Riscatto sì, riscatto no

Chiarito che il modus operandi italiano è questo, le accuse rivolte al pagamento del riscatto si muovono su due filoni: da una parte chi sostiene l’immoralità del pagamento nei confronti di terroristi e/o organizzazioni criminali, dall’altra chi ritiene che bisognerebbe prediligere azioni militari. 

Sulla prima obiezione, sicuramente legittima, è bene sottolineare un aspetto rilevante: l’approccio italiano, seguito in decenni di approccio al mondo mediorientale, sintetizzato brutalmente in un “più diplomazia e meno bombe”, è stato il perno della nostra strategia organica di antiterrorismo. Le politiche di prevenzione e contrasto, infatti, non si svolgono solamente sul territorio tramite un controllo capillare degli individui e delle cellule ritenute pericolose, ma è affiancato da una strategia a più ampio respiro, fatta di una postura in politica estera chiara, che ci ha certamente salvaguardato dalle recenti ondate di terrorismo. Chiaramente le cause dei mancati attentati sul territorio italiano non sono riconducibili a un singolo fattore, ma certamente una certa postura in determinate aree e in alcune situazioni, sono da considerare parte integrante di una strategia di difesa e di prevenzione. 

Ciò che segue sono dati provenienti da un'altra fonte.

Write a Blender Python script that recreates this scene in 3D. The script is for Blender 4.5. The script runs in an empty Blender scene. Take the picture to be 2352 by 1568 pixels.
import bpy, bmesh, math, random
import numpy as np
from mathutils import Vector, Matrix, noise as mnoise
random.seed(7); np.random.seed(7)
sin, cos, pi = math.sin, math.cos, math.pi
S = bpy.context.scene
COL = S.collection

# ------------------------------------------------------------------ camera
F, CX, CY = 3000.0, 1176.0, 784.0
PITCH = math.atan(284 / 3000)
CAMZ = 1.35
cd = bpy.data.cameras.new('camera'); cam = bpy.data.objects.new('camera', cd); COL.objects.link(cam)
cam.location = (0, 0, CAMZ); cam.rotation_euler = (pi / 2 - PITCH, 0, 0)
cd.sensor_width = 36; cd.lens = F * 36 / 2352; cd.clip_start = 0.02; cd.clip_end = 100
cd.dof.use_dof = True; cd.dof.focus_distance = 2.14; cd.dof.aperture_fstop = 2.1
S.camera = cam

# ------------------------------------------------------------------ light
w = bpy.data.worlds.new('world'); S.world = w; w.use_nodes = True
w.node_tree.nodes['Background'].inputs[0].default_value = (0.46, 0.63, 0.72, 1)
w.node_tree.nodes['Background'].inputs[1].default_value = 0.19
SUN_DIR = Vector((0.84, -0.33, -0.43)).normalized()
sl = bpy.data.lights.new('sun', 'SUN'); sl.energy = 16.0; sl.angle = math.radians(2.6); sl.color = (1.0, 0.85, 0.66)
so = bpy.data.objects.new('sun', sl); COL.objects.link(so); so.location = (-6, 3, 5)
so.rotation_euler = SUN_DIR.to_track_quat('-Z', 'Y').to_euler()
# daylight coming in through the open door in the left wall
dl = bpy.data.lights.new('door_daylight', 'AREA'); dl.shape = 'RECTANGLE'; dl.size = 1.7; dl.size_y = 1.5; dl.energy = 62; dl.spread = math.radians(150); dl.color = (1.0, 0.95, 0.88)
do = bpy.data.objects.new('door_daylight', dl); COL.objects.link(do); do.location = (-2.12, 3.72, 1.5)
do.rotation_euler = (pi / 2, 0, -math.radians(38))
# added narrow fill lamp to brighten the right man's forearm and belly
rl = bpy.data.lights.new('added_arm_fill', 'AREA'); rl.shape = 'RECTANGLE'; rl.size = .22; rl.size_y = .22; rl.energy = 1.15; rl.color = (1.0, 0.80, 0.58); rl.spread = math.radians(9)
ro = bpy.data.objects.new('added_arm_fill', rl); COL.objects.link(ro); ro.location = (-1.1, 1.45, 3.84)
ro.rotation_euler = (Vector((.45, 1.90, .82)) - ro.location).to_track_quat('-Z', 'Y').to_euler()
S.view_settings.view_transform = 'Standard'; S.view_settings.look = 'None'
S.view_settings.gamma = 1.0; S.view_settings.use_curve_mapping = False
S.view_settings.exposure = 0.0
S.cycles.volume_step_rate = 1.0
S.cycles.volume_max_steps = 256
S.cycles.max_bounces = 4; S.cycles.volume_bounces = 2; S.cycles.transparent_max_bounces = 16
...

Della seconda obiezione, cioè quella militare, oltre a quanto scritto poc’anzi, ne va evidenziata la pericolosità: i costi sociali di un blitz possono essere ben maggiori dei potenziali benefici. Posta la difficoltà di uno stato come l’Italia, che non può intervenire in ogni singolo scenario per problemi logistici, le operazioni militari di recupero di ostaggi sono molto rischiose: secondo le statistiche, circa un terzo delle stesse finiscono con un fallimento. Guido Olimpio, sul Corriere, ricorda il fallito blitz francese del 2013 che portò alla morte di due operatori delle forze speciali e di un ostaggio. 

La prigionia

Tante accuse rivolte alla cooperante Romano per come ha descritto i carcerieri: ha affermato di essere stata curata, di essere stata trattata tutto sommato bene. Anche questo non è un fatto straordinario: se si rileggono le diverse inchieste postume dei rapiti, o se si leggono i numerosi libri autobiografici pubblicati dai sopravvissuti, non è raro imbattersi in riflessioni di questo tipo. Anche Rossella Urru, la cooperante italiana rapita nel campo profughi Saharawi di Hassi Raduni, nel deserto algerino sud-occidentale, una volta liberata nel 2012, ha confermato agli inquirenti di esser stata trattata bene dai rapitori. Come spiegato in precedenza, la gran parte dei rapimenti ha come scopo quello di incassare soldi, e pragmaticamente i carcerieri possono tendere a salvaguardare la salute dell’ostaggio. Non è sempre così, sono numerosi anche i casi di rapimenti finiti male, specialmente quelli effettuati dallo Stato Islamico tra Siria e Iraq, che ha mandato precisi messaggi all’Occidente uccidendo le persone rapite, e ci sono numerose testimonianze di abusi e torture subite dagli ostaggi. Dalle prime ricostruzioni, però, il rapimento di Silvia Romano sembra a tutti gli effetti uno di quelli collegati alla volontà di incassare soldi, e quindi le affermazioni della giovane sono molto meno sorprendenti di quanto si creda. 

Eccessiva pubblicità

Certamente un fattore anomalo è l’eccessiva pubblicità data al rientro: questo è sicuramente ascrivibile a una volontà politica, non certo ai servizi di sicurezza. Regalare alle organizzazioni che hanno incassato i soldi le immagini del ritorno festante, di una intera nazione che gioisce per il sacrosanto rientro di una sua figlia, offre una sponda pericolosa: sancisce quanto il nostro paese non tolleri l’abbandono di un concittadino, e alimenta quel business di cui abbiamo trattato finora. In diversi paesi le operazioni di recupero sono silenziate ben oltre l’effettivo rientro della persona: gli annunci su Twitter, la folta presenza dei giornalisti, le dirette televisive, sono immagini che arrivano immediatamente in tutto il mondo, anche dove il business dei rapimenti rappresenta una costante. E allora forse qui ci sarebbe da discutere, su quanto l’eccessiva ricerca di una sovraesposizione mediatica, volta a ricercare una coesione nazionale in un momento politicamente delicato come questo, possa essere un boomerang. 
Ma certamente su questo la giovane Romano non ha nessuna colpa.